Во-первых, в «Кукушке» принципиальную роль приобретает языковая игра. Многими, писавшими о фильме, была отмечена тонкость и сложность трехъязычной речевой палитры, в которой понимание и непонимание переплетаются друг с другом, причем понимание иной раз принимается за непонимание, и наоборот, а «экстралингвистические» средства общения явно доминируют над дискурсивными. Сам Рогожкин называет это состояние «Вавилонской башней наоборот» [1073]. В этом смысле «Кукушка» противоположна по своей семантике «Generation „П“» Пелевина, хотя и в этом романе — во фрагменте, насыщенном многочисленными аллюзиями на всевозможные мифологические ритуалы, — тоже возникает образ Вавилонской башни: «…смешение языка и есть создание башни. Когда происходит смешение языка, возникает Вавилонская башня» [1074].
Как мы помним, у Пелевина образ этой башни манифестировал распад единого метанарратива на множество не понимающих друг друга «языков». Напротив, у Рогожкина понимание возникает поверх языковых различий — этим «Кукушка» чем-то напоминает такой шедевр постмодернистского кинематографа, как фильм Джима Джармуша «Пес-призрак: путь самурая» («Ghost Dog: The Way of the Samurai», 1999), в котором похожие экстралингвистические переклички возникают не только между естественными (английским и французским), но и между культурными языками — рэпом, диснеевскими мультфильмами, самурайскими древностями и криминальным арго, носителями которого оказываются немолодые и одышливые мафиози.
В фильме Рогожкина многоязычие оказывается радикальным способом деконструкции самой коллизии внутренней колонизации — деконструкции, доказывающей неэффективность колонизаторского подхода в целом. По Рогожкину, он неэффективен даже в том случае, если основан на либеральной идеологии. «Кукушка»
Взаимопонимание героев никогда не может быть полным: пересечение разных языков создает принципиально многозначные, внутренне противоречивые, амбивалентные смыслы и ситуации. Мужское и женское в жизни героев меняются местами: Иван носит женскую юбку, а Анни принимает портрет Есенина за портрет жены «Пшёлты»; прощание оборачивается встречей; профанное — священным (грибы, которые Иван собирает для еды, Анни воспринимает как атрибут ритуала: «решил повидаться с предками?» — комментирует она), вражда — братанием (Иван надевает шинель Вейко, но отвечает на призывы финна к миру обзывательством «фашист»); внешнее непонимание — глубинным совпадением; смерть — сексуальностью (после возвращения Вейко из «долины смерти», которому Анни помогла шаманским камланием, женщина восстанавливает силы с помощью сексуального акта с Иваном).
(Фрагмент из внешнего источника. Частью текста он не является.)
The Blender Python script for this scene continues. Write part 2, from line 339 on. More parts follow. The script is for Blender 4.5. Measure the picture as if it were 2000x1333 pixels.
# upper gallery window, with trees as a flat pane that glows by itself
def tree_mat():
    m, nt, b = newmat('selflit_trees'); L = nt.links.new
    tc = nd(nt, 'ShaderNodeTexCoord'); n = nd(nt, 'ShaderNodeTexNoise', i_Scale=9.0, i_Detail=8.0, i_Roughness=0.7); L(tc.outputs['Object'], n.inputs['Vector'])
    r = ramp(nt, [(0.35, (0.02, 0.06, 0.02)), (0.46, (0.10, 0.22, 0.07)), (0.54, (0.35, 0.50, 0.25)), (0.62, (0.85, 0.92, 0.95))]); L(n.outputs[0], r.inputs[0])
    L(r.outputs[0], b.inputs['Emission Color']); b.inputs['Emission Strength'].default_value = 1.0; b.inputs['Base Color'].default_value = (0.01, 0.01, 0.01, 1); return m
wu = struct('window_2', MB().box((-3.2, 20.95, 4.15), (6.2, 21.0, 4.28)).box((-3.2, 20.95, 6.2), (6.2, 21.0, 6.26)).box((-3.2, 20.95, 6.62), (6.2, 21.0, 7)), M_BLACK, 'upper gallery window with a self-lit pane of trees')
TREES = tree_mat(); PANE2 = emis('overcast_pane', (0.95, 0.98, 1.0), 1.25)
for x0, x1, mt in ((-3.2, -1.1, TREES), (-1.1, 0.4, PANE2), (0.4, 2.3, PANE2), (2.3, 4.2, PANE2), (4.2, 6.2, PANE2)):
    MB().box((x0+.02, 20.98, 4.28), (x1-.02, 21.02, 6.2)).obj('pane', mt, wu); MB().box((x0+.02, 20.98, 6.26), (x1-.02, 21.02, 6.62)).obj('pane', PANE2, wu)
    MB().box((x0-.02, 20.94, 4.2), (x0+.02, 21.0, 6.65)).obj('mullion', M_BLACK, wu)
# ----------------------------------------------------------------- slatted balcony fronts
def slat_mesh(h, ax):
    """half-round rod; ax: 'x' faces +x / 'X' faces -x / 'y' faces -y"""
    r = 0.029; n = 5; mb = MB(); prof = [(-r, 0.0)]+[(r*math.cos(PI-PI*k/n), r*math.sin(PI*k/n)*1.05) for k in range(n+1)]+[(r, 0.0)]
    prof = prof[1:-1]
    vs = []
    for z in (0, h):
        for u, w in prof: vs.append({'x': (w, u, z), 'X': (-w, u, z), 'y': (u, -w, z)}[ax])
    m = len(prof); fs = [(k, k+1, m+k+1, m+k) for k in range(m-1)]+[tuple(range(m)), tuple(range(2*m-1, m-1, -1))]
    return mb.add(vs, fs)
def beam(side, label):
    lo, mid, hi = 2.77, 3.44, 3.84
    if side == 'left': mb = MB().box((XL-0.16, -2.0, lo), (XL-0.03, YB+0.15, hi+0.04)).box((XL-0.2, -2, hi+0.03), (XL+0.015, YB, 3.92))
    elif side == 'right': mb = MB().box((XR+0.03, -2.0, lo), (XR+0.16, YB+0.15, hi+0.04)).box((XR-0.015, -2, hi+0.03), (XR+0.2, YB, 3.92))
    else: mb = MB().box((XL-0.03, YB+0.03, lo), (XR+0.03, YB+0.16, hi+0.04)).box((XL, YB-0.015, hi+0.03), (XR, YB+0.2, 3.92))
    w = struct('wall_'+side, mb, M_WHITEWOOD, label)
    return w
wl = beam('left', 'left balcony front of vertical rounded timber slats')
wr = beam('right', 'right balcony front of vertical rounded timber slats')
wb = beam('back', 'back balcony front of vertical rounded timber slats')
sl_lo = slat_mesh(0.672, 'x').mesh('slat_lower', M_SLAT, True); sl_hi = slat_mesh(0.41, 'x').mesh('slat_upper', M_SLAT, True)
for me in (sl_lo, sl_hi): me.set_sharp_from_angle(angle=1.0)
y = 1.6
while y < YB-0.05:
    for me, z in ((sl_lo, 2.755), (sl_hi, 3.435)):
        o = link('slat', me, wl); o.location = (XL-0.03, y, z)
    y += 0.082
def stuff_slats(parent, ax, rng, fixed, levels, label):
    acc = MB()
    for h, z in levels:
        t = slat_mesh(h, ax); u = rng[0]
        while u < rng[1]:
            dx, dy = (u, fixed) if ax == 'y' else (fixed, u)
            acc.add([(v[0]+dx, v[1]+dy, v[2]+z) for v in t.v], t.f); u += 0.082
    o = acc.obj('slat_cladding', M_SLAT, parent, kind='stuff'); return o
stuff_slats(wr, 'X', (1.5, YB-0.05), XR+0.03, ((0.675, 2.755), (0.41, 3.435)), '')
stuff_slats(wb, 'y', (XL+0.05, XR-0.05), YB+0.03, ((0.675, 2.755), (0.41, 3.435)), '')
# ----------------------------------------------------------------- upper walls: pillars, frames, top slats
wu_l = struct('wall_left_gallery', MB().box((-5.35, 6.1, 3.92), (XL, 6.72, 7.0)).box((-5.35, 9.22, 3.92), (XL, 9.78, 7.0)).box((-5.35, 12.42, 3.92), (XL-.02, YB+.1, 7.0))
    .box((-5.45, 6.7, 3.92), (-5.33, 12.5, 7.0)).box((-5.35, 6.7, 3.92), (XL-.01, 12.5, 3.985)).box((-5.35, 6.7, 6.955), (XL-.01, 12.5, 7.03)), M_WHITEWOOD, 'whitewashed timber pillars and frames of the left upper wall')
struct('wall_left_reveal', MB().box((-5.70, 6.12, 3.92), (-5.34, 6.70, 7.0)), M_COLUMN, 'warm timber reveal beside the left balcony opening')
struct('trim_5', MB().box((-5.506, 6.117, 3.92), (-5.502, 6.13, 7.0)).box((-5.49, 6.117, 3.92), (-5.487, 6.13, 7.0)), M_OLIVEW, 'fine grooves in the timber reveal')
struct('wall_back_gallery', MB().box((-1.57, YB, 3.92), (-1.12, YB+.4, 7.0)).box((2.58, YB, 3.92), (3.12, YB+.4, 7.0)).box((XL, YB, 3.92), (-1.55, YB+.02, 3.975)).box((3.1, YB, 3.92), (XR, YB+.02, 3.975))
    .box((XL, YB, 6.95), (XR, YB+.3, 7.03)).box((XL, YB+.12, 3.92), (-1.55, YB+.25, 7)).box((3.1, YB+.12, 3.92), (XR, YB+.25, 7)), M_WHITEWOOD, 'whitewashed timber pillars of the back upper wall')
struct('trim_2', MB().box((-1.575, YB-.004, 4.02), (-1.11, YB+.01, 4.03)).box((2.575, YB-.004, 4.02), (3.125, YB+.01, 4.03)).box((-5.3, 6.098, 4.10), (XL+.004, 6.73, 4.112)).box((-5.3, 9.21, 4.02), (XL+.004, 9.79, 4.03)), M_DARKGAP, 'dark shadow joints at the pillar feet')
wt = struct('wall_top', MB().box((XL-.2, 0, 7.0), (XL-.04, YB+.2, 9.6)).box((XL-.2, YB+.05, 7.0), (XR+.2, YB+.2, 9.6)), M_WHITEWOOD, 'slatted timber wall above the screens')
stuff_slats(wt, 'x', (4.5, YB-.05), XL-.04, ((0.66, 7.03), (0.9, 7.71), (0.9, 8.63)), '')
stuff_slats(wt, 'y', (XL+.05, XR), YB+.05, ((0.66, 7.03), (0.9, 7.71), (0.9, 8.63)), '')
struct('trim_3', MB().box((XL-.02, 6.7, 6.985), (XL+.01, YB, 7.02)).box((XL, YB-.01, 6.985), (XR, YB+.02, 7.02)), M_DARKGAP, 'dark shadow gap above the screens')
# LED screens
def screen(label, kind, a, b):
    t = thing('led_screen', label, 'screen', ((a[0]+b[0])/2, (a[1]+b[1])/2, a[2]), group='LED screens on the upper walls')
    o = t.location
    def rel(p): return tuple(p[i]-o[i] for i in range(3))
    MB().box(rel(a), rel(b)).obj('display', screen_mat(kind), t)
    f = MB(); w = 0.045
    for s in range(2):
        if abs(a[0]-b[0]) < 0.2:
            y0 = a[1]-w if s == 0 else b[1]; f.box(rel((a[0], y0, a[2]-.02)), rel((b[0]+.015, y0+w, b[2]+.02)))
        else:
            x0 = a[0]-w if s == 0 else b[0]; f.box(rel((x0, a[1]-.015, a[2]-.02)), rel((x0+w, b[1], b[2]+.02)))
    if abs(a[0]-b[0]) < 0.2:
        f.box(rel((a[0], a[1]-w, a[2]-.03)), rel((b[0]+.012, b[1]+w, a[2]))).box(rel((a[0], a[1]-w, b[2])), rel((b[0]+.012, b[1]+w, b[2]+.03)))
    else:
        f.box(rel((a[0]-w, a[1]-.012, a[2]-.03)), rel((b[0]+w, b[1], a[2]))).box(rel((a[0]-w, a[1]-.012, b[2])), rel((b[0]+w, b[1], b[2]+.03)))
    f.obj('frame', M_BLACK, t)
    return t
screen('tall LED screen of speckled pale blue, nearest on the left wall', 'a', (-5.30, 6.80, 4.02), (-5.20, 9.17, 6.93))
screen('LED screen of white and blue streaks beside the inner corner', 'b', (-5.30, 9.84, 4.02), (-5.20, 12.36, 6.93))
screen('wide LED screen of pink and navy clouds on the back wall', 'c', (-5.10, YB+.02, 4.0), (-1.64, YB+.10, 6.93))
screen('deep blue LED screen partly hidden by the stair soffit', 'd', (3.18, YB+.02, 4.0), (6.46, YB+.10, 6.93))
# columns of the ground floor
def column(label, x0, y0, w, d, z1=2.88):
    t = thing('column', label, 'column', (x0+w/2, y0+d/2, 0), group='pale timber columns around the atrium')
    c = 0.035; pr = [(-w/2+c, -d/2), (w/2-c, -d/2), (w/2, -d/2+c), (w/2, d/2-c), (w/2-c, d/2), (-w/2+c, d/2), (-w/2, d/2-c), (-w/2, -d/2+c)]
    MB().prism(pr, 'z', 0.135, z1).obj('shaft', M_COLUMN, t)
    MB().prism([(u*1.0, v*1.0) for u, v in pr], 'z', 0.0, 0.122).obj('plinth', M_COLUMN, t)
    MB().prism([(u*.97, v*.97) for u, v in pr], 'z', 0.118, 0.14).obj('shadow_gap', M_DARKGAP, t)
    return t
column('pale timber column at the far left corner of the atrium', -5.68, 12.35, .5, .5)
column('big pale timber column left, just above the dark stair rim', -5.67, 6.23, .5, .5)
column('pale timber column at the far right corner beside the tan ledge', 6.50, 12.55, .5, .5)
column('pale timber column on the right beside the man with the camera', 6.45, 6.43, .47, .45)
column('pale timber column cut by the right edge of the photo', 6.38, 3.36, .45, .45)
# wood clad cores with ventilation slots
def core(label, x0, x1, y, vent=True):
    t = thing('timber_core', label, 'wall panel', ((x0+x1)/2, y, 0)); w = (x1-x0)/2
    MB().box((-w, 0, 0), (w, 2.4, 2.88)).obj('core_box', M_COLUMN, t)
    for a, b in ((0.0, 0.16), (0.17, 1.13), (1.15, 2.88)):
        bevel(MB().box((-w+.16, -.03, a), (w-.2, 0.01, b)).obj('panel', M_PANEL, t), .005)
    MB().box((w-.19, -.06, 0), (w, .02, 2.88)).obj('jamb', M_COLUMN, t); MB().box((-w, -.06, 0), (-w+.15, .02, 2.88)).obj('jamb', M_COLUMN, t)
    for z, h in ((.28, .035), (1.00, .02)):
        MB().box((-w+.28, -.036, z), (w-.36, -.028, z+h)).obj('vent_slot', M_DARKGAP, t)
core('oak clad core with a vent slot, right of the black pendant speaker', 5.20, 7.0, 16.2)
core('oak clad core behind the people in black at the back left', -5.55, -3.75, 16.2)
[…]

Не только шаманство Анни, но и языковая игра — и даже в первую очередь именно она — определяют пространство фильма как пространство мифологической медиации оппозиций.
Особого внимания заслуживают сюжетные функции Анни. Эта роль недаром принесла призы актрисе [1075]и обеспечила успех фильма: героиня Юусо легко, органично и чрезвычайно обаятельно воспроизводит весь архетип мифологической медиации, поддержанный в фильме последовательно актуализируемым ритуальным контекстом. Анни, как и положено медиатору, пребывает не только вне идеологии, но и вне морали и истории. Она одновременно наивна и цинична, добра и сурова, приземленна и возвышенна. Она не поддается какой-либо «категоризации» и оказывается самой свободной из всех трех персонажей. Несмотря на равносторонность возникающего в фильме треугольника, вся коммуникация все-таки зависит от нее и на ней держится. Нужда в медиаторе, тоска по медиатору выразилась в «Кукушке» с небывалой остротой.